Ende März 2023 befasste sich die Tagung "Wege.Möglichkeiten. Grenzen." der Forschungsstelle für Zeitgeschichte in Hamburg, des ForuM -Projekts mit seinen Studien zur Aufarbeitung im Bereich der evangelischen Kirche sowie der Hochschule Hannover mit der laufenden Forschung zu sexualisierter Gewalt in Kindheit und Jugend im kirchlichen Kontext und speziell mit Fragen der Partizipation.

Die Tagung berichtete von einer Vielzahl unterschiedlicher Partizipationswege und fragte speziell nach deren disziplinären, methodischen oder erkenntnistheoretischen Begründungen, auch im Vergleich zwischen den Konfessionen.

Die Aufgabe für den Referenten der BKSF auf der Tagung bestand in einer Kommentierung der Tagungsbeiträge von Dr. Helga Dill und Dr. Peter Caspari (IPP München) sowie von Prof. Dr. Klaus Große-Kracht (Historiker aus Münster und Hamburg), sowie in einer Podiumsteilnahme.

Klaus Große Kracht beschrieb und analysierte anhand eines Falles aus dem Bistum Münster die realen zeitliche und sachlichen Ausschlussprozesse von Fällen sexualisierter Gewalt, zu denen Informationen nicht mehr herbeigeführt werden können: Statt den jeweiligen kategorischen Ausschluss von kaum überprüfbaren Aussagen auf allen beschrittenen Wegen  lediglich festzustellen und auf sich beruhen zu lassen, empfahl Große-Kracht höchstmögliches Bemühen um eine graduelle Integration als „fragile Fakten“, als Fälle mit geringerer Informationsdichte („Ränder der Informationsdichte“) und falls das nicht helfe, deren Anerkennung in neuen aufarbeitungspolitischen Institutionen (Kommissionen).

Im Beitrag von Helga Dill und von Peter Caspari ging es um mögliche und faktische auftretende Divergenzen zwischen Forschenden und Betroffenen in partizipativ ausgestalteten Projekten.

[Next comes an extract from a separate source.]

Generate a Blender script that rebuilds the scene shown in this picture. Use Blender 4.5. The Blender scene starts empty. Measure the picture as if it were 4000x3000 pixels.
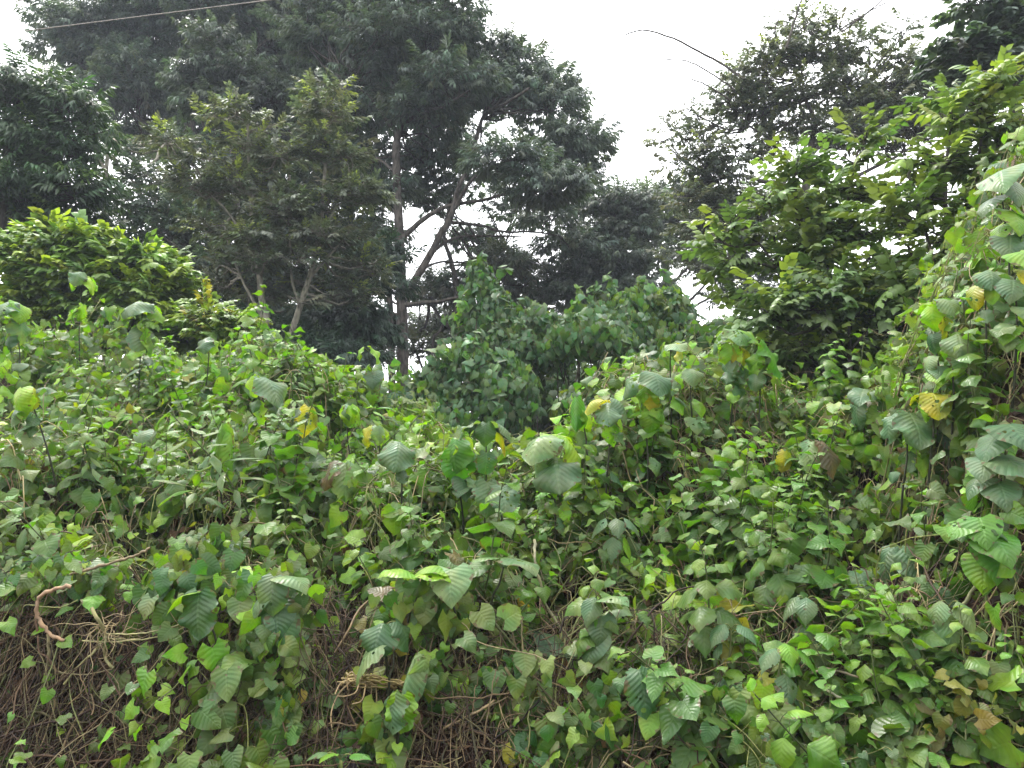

In der Kommentierung konnte Harald Wiester (BKSF) die graduelle Integration von Wissen in der Aufarbeitungsforschung und in aufarbeitungspolitischen Kommissionen (Klaus Große Kracht) als in der Praxis eng verwandt und in jedem Fall beispielgebend für den Umgang mit sexualisierter Gewalt in der Fachberatung hervorheben. Dabei ist auch an den Kontrast zu Darstellungen der False-Memory-Fürsprecher zu denken, die den entgegengesetzten Weg auch jenseits von Gerichtsverfahren nahelegen.

Zu den Identitätskonflikten in stark partizipativ ausgestalteten Forschungsprojekten, von denen Helga Dill und Peter Caspari berichteten, konnte gefragt werden, ob Partizipationsangebote nicht allein eine vertrauensbildenen Maßnahme, sondern auch eine Kompensation für Zumutungen darstellen könnten -- was nun nicht unbedingt als gut zu bewerten wäre. Bei diesen Zumutungen war an solche gedacht, mit denen sich Betroffene konfrontiert sehen, wenn sie merken, dass es um Feststellung ihrer eigenen Geschichte und deren Kontextualisierung mit anderen Fällen geht. Das geschieht regelmäßig in zeithistorischer Forschung zu lebenden Personen, es berührt aber empfindlich die Rolle des betroffenen Subjekts in Beziehung zu sich selbst, wenn es weiß. dass ein Diskurs der Wahrheit über es geführt wird.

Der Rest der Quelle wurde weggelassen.